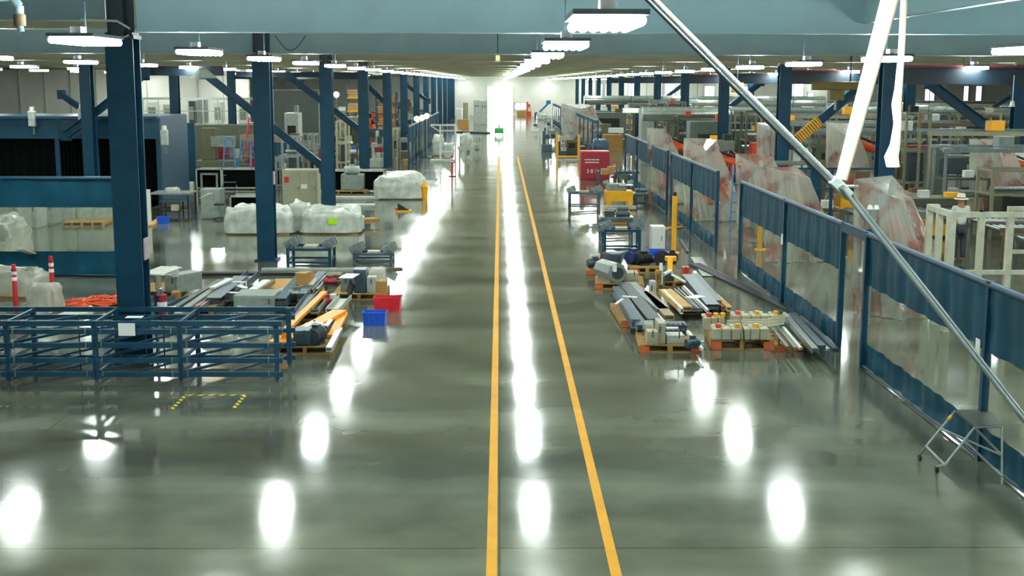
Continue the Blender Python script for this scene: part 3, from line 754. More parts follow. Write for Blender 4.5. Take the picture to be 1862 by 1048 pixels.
for i, (a, b_) in enumerate([((552, 598, .36), (575, 583, .36)), ((568, 584, .36), (590, 592, .36)), ((592, 594, .36), (602, 582, .36)), ((500, 628, .17), (516, 606, .17))]):
    channel(['white angle strip left on the orange frame', 'white angle strip across the orange frame', 'short white angle strip at the right of the orange frame', 'pale strip at the left edge of the orange frame pallet'][i], G(*a), G(*b_), .07, .03, WHITE, 'u', name='angle_strip', cat='metal strip')
bin_('red plastic storage bin beside the left pallets', 679, 728, 566, 541, .34, RED, rz=-.03)
bin_('bright blue plastic storage bin in front of the red one', 659, 701, 593, 568, .30, BIN, rz=-.03)
# ---- stands and wrapped bundles
stand('blue legged roller stand behind the left pallets', 520, 604, 485, 438, .9, BLUE)
stand('low grey roller stand nearest the bright floor reflections', 641, 715, 479, 452, .6, SLATE)
wrapped('long white plastic wrapped bundle left of the column', 404, 532, 428, 380, 1.8, WRAP, 1, .1)
wrapped('humped white plastic wrapped bundle between the two others', 525, 560, 424, 372, 1.2, WRAP, 2, .08)
wrapped('white plastic wrapped bundle with a lime label', 545, 655, 427, 383, 1.6, WRAP, 4, .09, tag_=LIME)
sheetpile('orange wood end sticking out of the wrapped bundle', G(655, 402, .2), G(684, 400, .2), .5, .14, WOOD, name='wood_plank', cat='plank')
wrapped('rounded white wrapped roll with yellow tag farther back', 678, 772, 364, 322, 2.2, WRAP, 6, .07, under=False)
wrapped('second white wrapped roll behind the first one', 690, 765, 345, 316, 2.0, WRAP, 7, .05, under=False)
o, w, h = frame_px(765, 779, 364, 332); r = thing('yellow_cover', 'orange-yellow cover leaning on the white wrapped roll', 'yellow cover', o)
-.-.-
▶ _To be done_
Return the whole listing, word for word, and leave out every picture.

▶ _Written reply_
Continue the Blender Python script for this scene: part 3, from line 754. More parts follow. Write for Blender 4.5. Take the picture to be 1862 by 1048 pixels.
for i, (a, b_) in enumerate([((552, 598, .36), (575, 583, .36)), ((568, 584, .36), (590, 592, .36)), ((592, 594, .36), (602, 582, .36)), ((500, 628, .17), (516, 606, .17))]):
    channel(['white angle strip left on the orange frame', 'white angle strip across the orange frame', 'short white angle strip at the right of the orange frame', 'pale strip at the left edge of the orange frame pallet'][i], G(*a), G(*b_), .07, .03, WHITE, 'u', name='angle_strip', cat='metal strip')
bin_('red plastic storage bin beside the left pallets', 679, 728, 566, 541, .34, RED, rz=-.03)
bin_('bright blue plastic storage bin in front of the red one', 659, 701, 593, 568, .30, BIN, rz=-.03)
# ---- stands and wrapped bundles
stand('blue legged roller stand behind the left pallets', 520, 604, 485, 438, .9, BLUE)
stand('low grey roller stand nearest the bright floor reflections', 641, 715, 479, 452, .6, SLATE)
wrapped('long white plastic wrapped bundle left of the column', 404, 532, 428, 380, 1.8, WRAP, 1, .1)
wrapped('humped white plastic wrapped bundle between the two others', 525, 560, 424, 372, 1.2, WRAP, 2, .08)
wrapped('white plastic wrapped bundle with a lime label', 545, 655, 427, 383, 1.6, WRAP, 4, .09, tag_=LIME)
sheetpile('orange wood end sticking out of the wrapped bundle', G(655, 402, .2), G(684, 400, .2), .5, .14, WOOD, name='wood_plank', cat='plank')
wrapped('rounded white wrapped roll with yellow tag farther back', 678, 772, 364, 322, 2.2, WRAP, 6, .07, under=False)
wrapped('second white wrapped roll behind the first one', 690, 765, 345, 316, 2.0, WRAP, 7, .05, under=False)
o, w, h = frame_px(765, 779, 364, 332); r = thing('yellow_cover', 'orange-yellow cover leaning on the white wrapped roll', 'yellow cover', o)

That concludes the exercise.